A New Vision for Community-Led Change
Leer en españolBy Kristin Jones
The means by which societal inequities degrade people’s health are complicated. But the sum of the injuries is measurable in the simplest way: years of life.
Black Coloradans are nearly three times as likely to be unemployed as white Coloradans, and their children can expect to die four years sooner.
All of the income growth in Colorado since the recession has gone to the top 1 percent of earners, while across the country, the difference in the life spans of the rich and the poor are widening.
Colorado counties including Huerfano, Otero and Rio Grande lose 10,000 years apiece to premature death (defined as dying before age 75)—a rate that’s more than twice as high as in healthier Douglas, Pitkin and Summit counties.
It was within this context that The Colorado Trust took a dramatic shift in its direction in 2015, going directly to the communities most affected by these ills to ask questions rather than provide answers.
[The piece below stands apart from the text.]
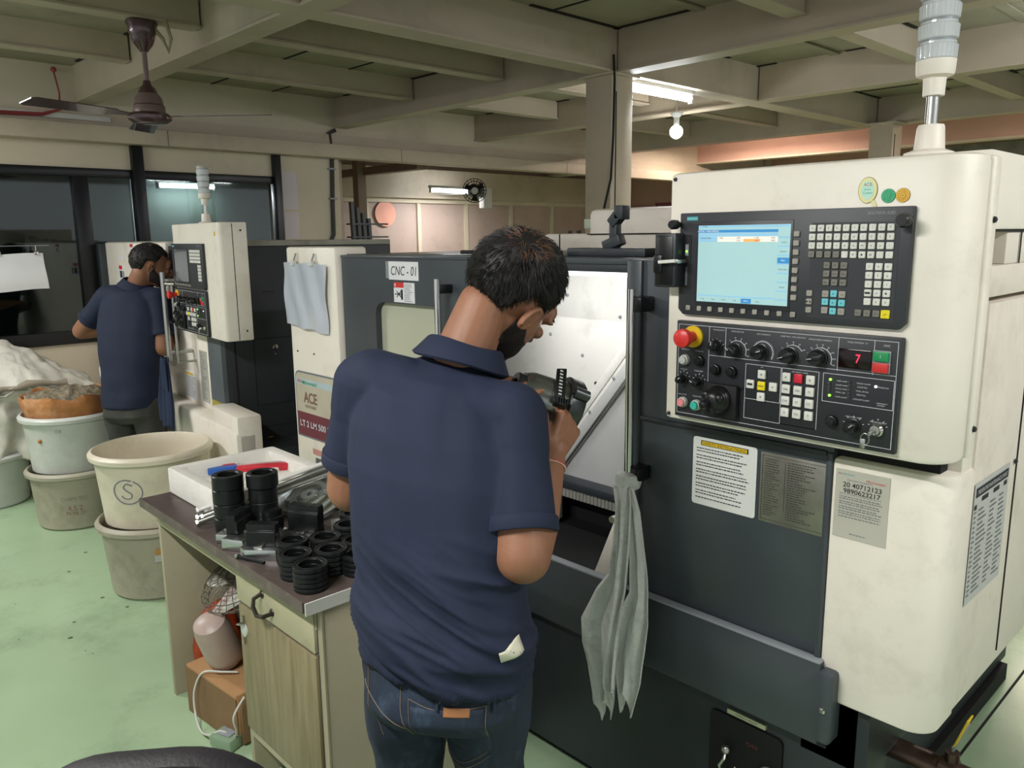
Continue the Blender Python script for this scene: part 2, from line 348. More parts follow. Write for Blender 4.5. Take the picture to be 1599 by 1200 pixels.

“What we’ve been doing to try to address these inequities hasn’t been working,” says Gwyn Barley, PhD, The Trust’s director of community partnerships & grants. “We needed to imagine a different way.”
Instead of deciding the issues of importance to Coloradans and then giving out funds to nonprofits to execute its vision, The Trust is giving decision-making authority directly to residents in communities across the state. This Community Partnerships strategy launched in 2015 in nearly a dozen communities in Colorado, most of them rural.
With guidance from The Trust’s community partners—staff members who were hired to live and work in regions across the state—people in these places came together to talk with their neighbors about what they love about where they live, what’s tough about it and what they would like to change. This strategy sees all people as the experts of their own lives and communities.
It was a year of building relationships, working to understand the complexity of the challenges that communities face, convening a broad table of residents and asking them to determine their own priorities, says Barley.
In 2016, many of these communities will be actively working to build their visions for a better place—each in their own way.